-- TASK PROMPT --
Every line that includes the word "part" is to be listed.

-- RECORD SET --
·····

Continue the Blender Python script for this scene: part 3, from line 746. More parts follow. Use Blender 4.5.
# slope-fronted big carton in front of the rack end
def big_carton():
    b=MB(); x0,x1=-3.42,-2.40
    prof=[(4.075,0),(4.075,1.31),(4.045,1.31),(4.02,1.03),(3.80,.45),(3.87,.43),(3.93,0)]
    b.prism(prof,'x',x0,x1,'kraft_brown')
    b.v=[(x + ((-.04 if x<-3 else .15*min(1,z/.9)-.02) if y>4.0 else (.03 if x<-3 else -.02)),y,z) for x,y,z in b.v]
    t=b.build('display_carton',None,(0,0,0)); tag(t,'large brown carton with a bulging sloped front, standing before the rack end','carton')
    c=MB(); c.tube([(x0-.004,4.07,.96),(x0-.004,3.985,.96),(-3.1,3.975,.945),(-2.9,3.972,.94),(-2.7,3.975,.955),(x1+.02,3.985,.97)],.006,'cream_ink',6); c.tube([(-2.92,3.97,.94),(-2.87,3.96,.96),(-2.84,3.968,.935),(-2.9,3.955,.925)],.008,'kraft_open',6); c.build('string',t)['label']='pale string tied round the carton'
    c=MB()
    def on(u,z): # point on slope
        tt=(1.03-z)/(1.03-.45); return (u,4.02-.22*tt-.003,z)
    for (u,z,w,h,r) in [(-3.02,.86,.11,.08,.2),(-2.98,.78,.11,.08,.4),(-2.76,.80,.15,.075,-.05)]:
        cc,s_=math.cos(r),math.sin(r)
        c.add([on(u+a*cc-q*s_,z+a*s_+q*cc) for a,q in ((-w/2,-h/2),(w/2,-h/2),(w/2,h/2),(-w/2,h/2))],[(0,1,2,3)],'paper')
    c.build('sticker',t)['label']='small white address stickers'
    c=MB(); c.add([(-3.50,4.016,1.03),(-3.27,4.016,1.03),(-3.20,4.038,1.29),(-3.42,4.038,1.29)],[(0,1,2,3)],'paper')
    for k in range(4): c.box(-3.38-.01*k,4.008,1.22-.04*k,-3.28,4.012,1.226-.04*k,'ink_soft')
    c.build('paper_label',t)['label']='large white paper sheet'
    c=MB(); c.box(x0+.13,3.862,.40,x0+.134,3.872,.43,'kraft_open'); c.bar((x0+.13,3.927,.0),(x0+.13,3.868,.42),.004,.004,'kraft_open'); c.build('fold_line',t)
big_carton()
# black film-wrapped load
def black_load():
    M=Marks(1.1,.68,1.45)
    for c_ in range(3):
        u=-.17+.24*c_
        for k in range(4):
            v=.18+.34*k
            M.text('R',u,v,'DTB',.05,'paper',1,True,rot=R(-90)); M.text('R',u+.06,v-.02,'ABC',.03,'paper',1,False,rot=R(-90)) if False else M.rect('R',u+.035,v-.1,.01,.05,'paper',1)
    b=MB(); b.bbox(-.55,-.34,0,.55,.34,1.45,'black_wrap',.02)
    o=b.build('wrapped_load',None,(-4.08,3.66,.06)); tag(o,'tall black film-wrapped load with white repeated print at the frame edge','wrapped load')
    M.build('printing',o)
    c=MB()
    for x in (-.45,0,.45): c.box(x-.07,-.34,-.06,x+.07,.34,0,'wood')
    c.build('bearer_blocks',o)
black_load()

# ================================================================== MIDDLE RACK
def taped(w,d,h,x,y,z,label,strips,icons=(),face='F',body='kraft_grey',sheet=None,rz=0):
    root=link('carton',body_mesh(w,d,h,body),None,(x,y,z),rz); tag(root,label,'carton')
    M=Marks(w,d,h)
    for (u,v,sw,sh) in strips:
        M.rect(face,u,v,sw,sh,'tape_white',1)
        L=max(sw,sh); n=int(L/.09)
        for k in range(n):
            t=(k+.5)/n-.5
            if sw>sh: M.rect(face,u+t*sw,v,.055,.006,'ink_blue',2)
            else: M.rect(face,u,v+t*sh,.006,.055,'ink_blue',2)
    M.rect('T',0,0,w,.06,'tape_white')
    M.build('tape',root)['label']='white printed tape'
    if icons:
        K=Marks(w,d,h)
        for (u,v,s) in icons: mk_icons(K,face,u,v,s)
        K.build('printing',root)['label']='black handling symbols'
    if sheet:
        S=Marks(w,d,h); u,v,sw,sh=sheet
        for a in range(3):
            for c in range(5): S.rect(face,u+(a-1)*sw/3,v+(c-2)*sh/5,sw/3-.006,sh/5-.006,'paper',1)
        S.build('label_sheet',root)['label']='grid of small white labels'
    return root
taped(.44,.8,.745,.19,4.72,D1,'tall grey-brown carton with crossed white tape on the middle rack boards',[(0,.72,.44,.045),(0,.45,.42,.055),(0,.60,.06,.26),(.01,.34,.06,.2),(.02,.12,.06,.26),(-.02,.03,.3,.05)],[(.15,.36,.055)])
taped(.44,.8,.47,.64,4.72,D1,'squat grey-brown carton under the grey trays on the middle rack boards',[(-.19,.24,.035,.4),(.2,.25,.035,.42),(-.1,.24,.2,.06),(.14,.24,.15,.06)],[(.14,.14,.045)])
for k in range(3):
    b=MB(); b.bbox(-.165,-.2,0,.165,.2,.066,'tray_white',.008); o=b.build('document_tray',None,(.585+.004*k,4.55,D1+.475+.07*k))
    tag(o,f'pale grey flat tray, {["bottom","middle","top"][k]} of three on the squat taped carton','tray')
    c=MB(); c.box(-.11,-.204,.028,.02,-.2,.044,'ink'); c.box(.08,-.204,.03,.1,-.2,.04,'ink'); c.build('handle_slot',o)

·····

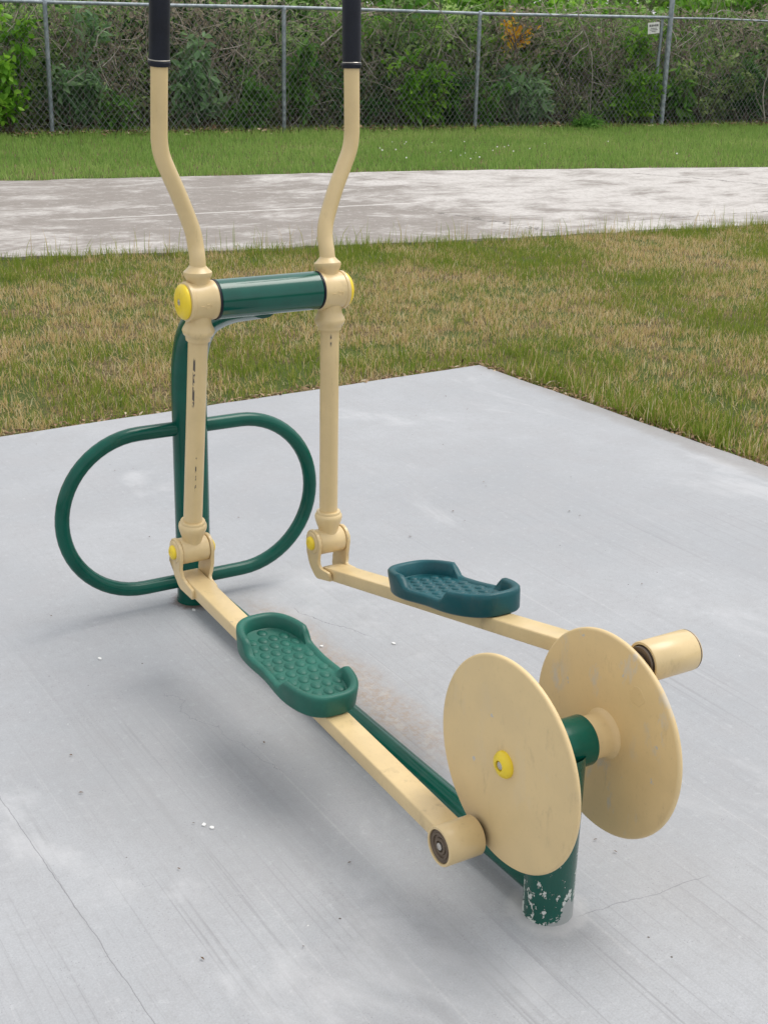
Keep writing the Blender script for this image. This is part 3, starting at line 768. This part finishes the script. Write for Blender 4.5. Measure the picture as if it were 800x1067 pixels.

·····

-- CORRECT ANSWER --
Continue the Blender Python script for this scene: part 3, from line 746. More parts follow. Use Blender 4.5.
Keep writing the Blender script for this image. This is part 3, starting at line 768. This part finishes the script. Write for Blender 4.5. Measure the picture as if it were 800x1067 pixels.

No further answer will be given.